Miller chases Nesterov all the way back behind his own goal and then hits him coming up the half-wall to force a pass. By this point, Henrik Zetterberg has already gotten on the ice and is now involved in the play creating trouble. As Miller skates off to get Abdelkader in, you can see Dylan Larkin coming into the play to keep the potential breakout away from the middle of the ice. Hank forces the Bolts to try to start the breakout from behind Bishop’s net, but Hedman tries to take a shortcut and that bites him.

Instead of trying to rim it around the boards to Stamkos, Hedman tries a shortcut directly to him to keep Quincey from pinching in. Unfortunately for Hedman, he doesn’t count on Larkin being that fast and picking it off. Larkin immediately tries to feed it to the slot only to have it blocked. Thankfully, Larkin’s speed means he’s the first guy back on it. As Stamkos tries to jump down on him, Larkin is able to easily feed it up the boards to Quincey at the point with room.

Quincey first feints to the middle to keep his man honest and buy himself a little time and then throws it to the front of the net knowing Abdelkader is there for a redirect attempt. This little shimmy by Q prevents the shot/pass from getting blocked. Abby tips it on Bishop only to have it saved off to the corner where Zetterberg is ready to swoop in and pick it up. By this point, the Tampa defense is completely on their heels and are starting to get confused about coverages. Zetterberg keeps enough distance away from the boards to be a credible threat to come off the half-wall, which freezes Killorn enough to give Hank a lane to hit Brendan Smith jumping into the play for a great shot attempt that Bishop again saves.

Smith follows up his shot because Zetterberg is covering him at the point. Nesterov and Killorn pin Smith to the corner while Abby hangs out just to the inside hoping for a puck. Killorn abandons the chance of getting it up the boards to push it back low to Hedman. As the Tampa defender runs behind his own net, he’s again set upon by the speedy Larkin forcing a play. This time, Hedman gets it up to his man with a soft backhand saucer pass, but Filppula is moving the wrong way and by the time he gets turned around, he has Larkin and Abdelkader closing on him and his shift is getting long.

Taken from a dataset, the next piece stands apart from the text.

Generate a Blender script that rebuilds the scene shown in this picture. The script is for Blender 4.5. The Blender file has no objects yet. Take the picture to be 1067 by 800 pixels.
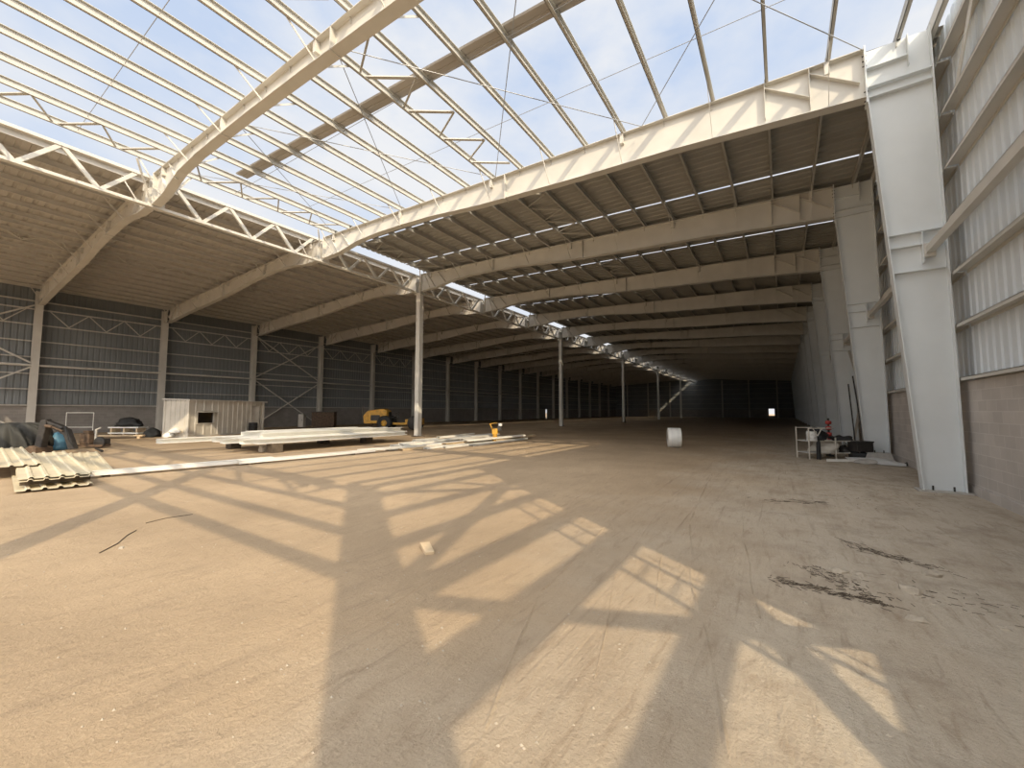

Filppula goes for the easy clear attempt by bouncing it up the boards around Abdelkader. Quincey prevents this easily and holds it at the blue line.

This time, Quincey doesn’t have the time to shimmy to the middle and wait for traffic because Filppula is bearing down on him hard. Instead, he recognizes that Nesterov and Hedman are trying to cover the same area and dumps it softly back into the corner knowing that Larkin is the only person nearby. The space Larkin gets allows him to pull the puck off the boards and face back towards the goal before Stamkos can get anywhere near him. Abdelkader goes to the net, again causing the two defensemen to cover the same spot. By the time Killorn realizes nobody is in the slot to cover Zetterberg, Larkin has already threaded a pass through Stamkos. Bishop has no chance on what would become the game-winner as Hank snipes it.

The highlight video shows you the end result of all the hard work, but there were 60 seconds of game action that led directly to this goal. This goes to show how well the Wings played and also how good Tampa is. Hockey is a game of split-second decisions and it took more than a minute to break their defense thoroughly enough to get the goal (the Smith chance notwithstanding). Diligent backchecking, good defensive structure, and then tenacious, layered forechecking all combined to set the Wings up for Victory.